Bosk Is a Beautiful Board Game, But a Slog to Play

Bosk is the latest game from one of the co-designers of Sagrada, among my favorite games of 2017 (and recently expanded with three new titles), taking on a theme of growing trees and falling leaves where players aim for area control in two distinct phases. It’s a beautiful game with one of the best storage solutions I’ve come across, but the game play itself just doesn’t work for me; it plays slowly, and planning for the second and more important phase of the game can be too inconsequential for a strategy game.
In Bosk, two to four players each get a specific color of tree for the game, taking eight trees (3D cardboard pieces, as in Photosynthesis), 42 handsome wooden leaf tokens, eight cardboard leaf tokens, and one squirrel. The game’s phases correspond to the four seasons of the year, so you plant trees, then score them, then scatter leaves according to the shifting winds, and score those in a different way.
The spring planting phase is fairly simple. Players will go around the table and place all eight of their trees, which are numbered from one to four (two of each), on the intersections of gridlines around the board, with different board sizes for each number of players. After every player has placed all eight of their trees, the gridlines are scored in both directions. Add up the face values of each player’s trees on each gridline, awarding two points to the player who had the most total value on a line and one point to the player with the second-most. If you’re alone on a gridline, you get all three points. Thus the scoring for this first part, which counts as summer—tourists come and walk through the woods, along the gridlines, although in typical Keith-overthinking-the-theme fashion I kept picturing the hikers colliding with the trees—is modest, and it’s unlikely any player will rack up much of a lead.

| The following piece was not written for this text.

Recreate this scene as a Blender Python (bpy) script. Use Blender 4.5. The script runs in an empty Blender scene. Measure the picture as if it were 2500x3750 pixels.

The meat of the game comes in the fall, when players will scatter leaves from their eight trees to try to control squares in the eight distinct areas of the board. The player with the lowest score after summer gets to choose where the wind direction board sits for the remainder of the game; the wind will rotate through all four directions twice as players get to scatter leaves from all eight of their trees. On your turn, you pick one of your trees and one of your cardboard leaf tokens, which show numbers from two through eight. You then scatter that many leaves downwind from the tree you’ve chosen, with the goal of covering more squares in each area of the board than your opponents. Placing a wooden leaf on any empty square is free, but you can also place your leaf on top of someone else’s leaf token, paying (discarding) one leaf from your hand for each leaf in the pile you’re covering. That means the higher-value cardboard leaves are more useful later in the autumn phase, because they give you the power to cover other players’ piles and seize control of specific squares, creating a lot of back-and-forth battles for control of certain areas.
The squirrel also appears in the autumn as a sort of trump card. On one of your eight turns, you’ll still pick a tree, but this time you won’t scatter leaves, instead playing the squirrel somewhere downwind of your tree, covering any pile of any size for no cost with your squirrel. The squirrel can’t be topped, literally or figuratively, so you gain control of that square permanently. It’s powerful, but you also spend one of your eight autumn turns to place the squirrel (and no leaves).